Written request:
Copy everything in the listing below word for word, apart from any images.

--- START OF Available data ---

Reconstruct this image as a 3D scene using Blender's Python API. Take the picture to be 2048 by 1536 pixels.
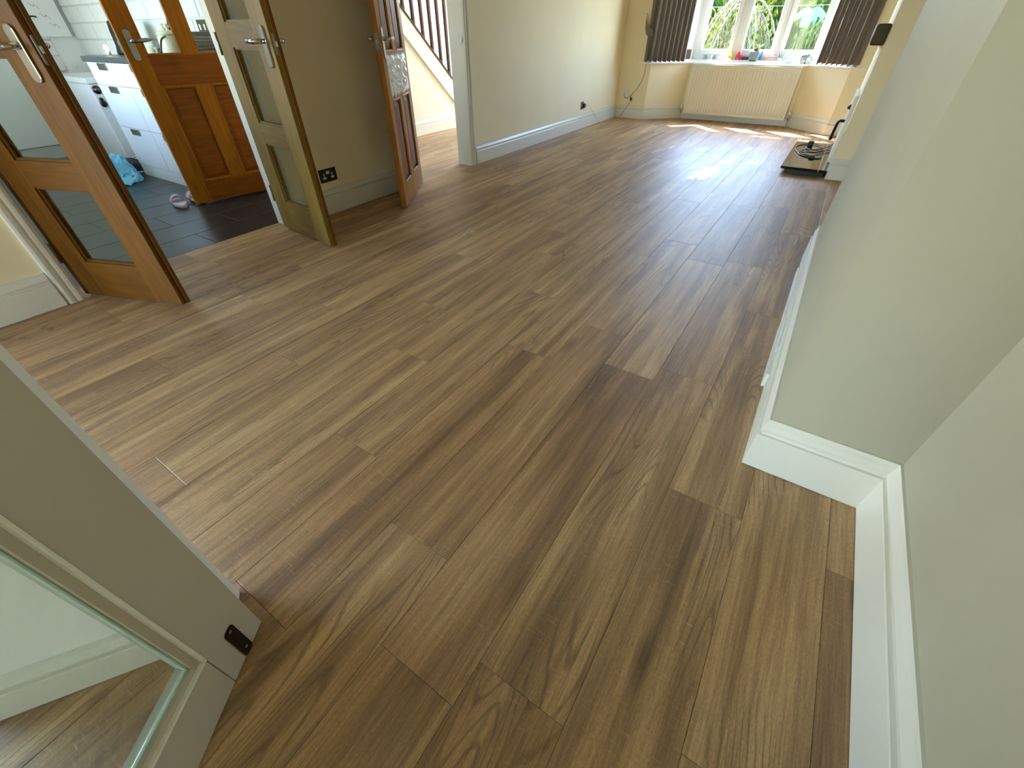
import bpy, bmesh, math, random
from mathutils import Vector, Matrix
random.seed(7)
C = bpy.context.scene.collection
S = bpy.context.scene
for o in list(bpy.data.objects): bpy.data.objects.remove(o)

# ------------------------------------------------------------------ camera
FPX, PITCH, ROLL, YAW, CAMH = 832.666, 0.7013013, -0.00788099, -0.58403754, 1.05
cy_, sy_, cp_, sp_ = math.cos(YAW), math.sin(YAW), math.cos(PITCH), math.sin(PITCH)
fwd = Vector((sy_*cp_, cy_*cp_, -sp_)); rt = Vector((cy_, -sy_, 0)); up = rt.cross(fwd)
R_ = math.cos(ROLL)*rt + math.sin(ROLL)*up
U_ = -math.sin(ROLL)*rt + math.cos(ROLL)*up
cam = bpy.data.cameras.new('camera'); co = bpy.data.objects.new('camera', cam); C.objects.link(co)
cam.sensor_width = 36; cam.sensor_fit = 'HORIZONTAL'; cam.lens = FPX/2048*36
cam.clip_start = 0.02; cam.clip_end = 200
m4 = Matrix.Identity(4)
for i in range(3):
    m4[i][0], m4[i][1], m4[i][2] = R_[i], U_[i], -fwd[i]
m4[2][3] = CAMH
co.matrix_world = m4
S.camera = co

# ------------------------------------------------------------------ sky, sun, daylight, exposure
SKY, SUN, EXPO = 2.3, 11.0, 1.55
KIT_FILL, HALL_FILL = 1.5, 4  # power of the added fill lights in kitchen and hall
SUN_EL = math.radians(50)
w = bpy.data.worlds.new('sky'); S.world = w; w.use_nodes = True
nt = w.node_tree; nt.nodes.clear()
sky = nt.nodes.new('ShaderNodeTexSky'); sky.sky_type = 'NISHITA'; sky.sun_disc = False
sky.sun_elevation = SUN_EL; sky.sun_rotation = math.radians(-45)
sky.air_density = 1.0; sky.dust_density = 0.6; sky.ozone_density = 1.0
bg = nt.nodes.new('ShaderNodeBackground'); bg.inputs['Strength'].default_value = SKY
out = nt.nodes.new('ShaderNodeOutputWorld')
nt.links.new(sky.outputs[0], bg.inputs[0]); nt.links.new(bg.outputs[0], out.inputs[0])
sl = bpy.data.lights.new('sun', 'SUN'); sl.energy = SUN; sl.angle = math.radians(0.55); sl.color = (1, .98, .95)
so = bpy.data.objects.new('sun', sl); C.objects.link(so)
sd = Vector((.7071*math.cos(SUN_EL), -.7071*math.cos(SUN_EL), -math.sin(SUN_EL)))
so.rotation_euler = sd.to_track_quat('-Z', 'Y').to_euler(); so.location = (-6, 14, 9)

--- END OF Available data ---

Result for this exercise:
Reconstruct this image as a 3D scene using Blender's Python API. Take the picture to be 2048 by 1536 pixels.
import bpy, bmesh, math, random
from mathutils import Vector, Matrix
random.seed(7)
C = bpy.context.scene.collection
S = bpy.context.scene
for o in list(bpy.data.objects): bpy.data.objects.remove(o)

# ------------------------------------------------------------------ camera
FPX, PITCH, ROLL, YAW, CAMH = 832.666, 0.7013013, -0.00788099, -0.58403754, 1.05
cy_, sy_, cp_, sp_ = math.cos(YAW), math.sin(YAW), math.cos(PITCH), math.sin(PITCH)
fwd = Vector((sy_*cp_, cy_*cp_, -sp_)); rt = Vector((cy_, -sy_, 0)); up = rt.cross(fwd)
R_ = math.cos(ROLL)*rt + math.sin(ROLL)*up
U_ = -math.sin(ROLL)*rt + math.cos(ROLL)*up
cam = bpy.data.cameras.new('camera'); co = bpy.data.objects.new('camera', cam); C.objects.link(co)
cam.sensor_width = 36; cam.sensor_fit = 'HORIZONTAL'; cam.lens = FPX/2048*36
cam.clip_start = 0.02; cam.clip_end = 200
m4 = Matrix.Identity(4)
for i in range(3):
    m4[i][0], m4[i][1], m4[i][2] = R_[i], U_[i], -fwd[i]
m4[2][3] = CAMH
co.matrix_world = m4
S.camera = co

# ------------------------------------------------------------------ sky, sun, daylight, exposure
SKY, SUN, EXPO = 2.3, 11.0, 1.55
KIT_FILL, HALL_FILL = 1.5, 4  # power of the added fill lights in kitchen and hall
SUN_EL = math.radians(50)
w = bpy.data.worlds.new('sky'); S.world = w; w.use_nodes = True
nt = w.node_tree; nt.nodes.clear()
sky = nt.nodes.new('ShaderNodeTexSky'); sky.sky_type = 'NISHITA'; sky.sun_disc = False
sky.sun_elevation = SUN_EL; sky.sun_rotation = math.radians(-45)
sky.air_density = 1.0; sky.dust_density = 0.6; sky.ozone_density = 1.0
bg = nt.nodes.new('ShaderNodeBackground'); bg.inputs['Strength'].default_value = SKY
out = nt.nodes.new('ShaderNodeOutputWorld')
nt.links.new(sky.outputs[0], bg.inputs[0]); nt.links.new(bg.outputs[0], out.inputs[0])
sl = bpy.data.lights.new('sun', 'SUN'); sl.energy = SUN; sl.angle = math.radians(0.55); sl.color = (1, .98, .95)
so = bpy.data.objects.new('sun', sl); C.objects.link(so)
sd = Vector((.7071*math.cos(SUN_EL), -.7071*math.cos(SUN_EL), -math.sin(SUN_EL)))
so.rotation_euler = sd.to_track_quat('-Z', 'Y').to_euler(); so.location = (-6, 14, 9)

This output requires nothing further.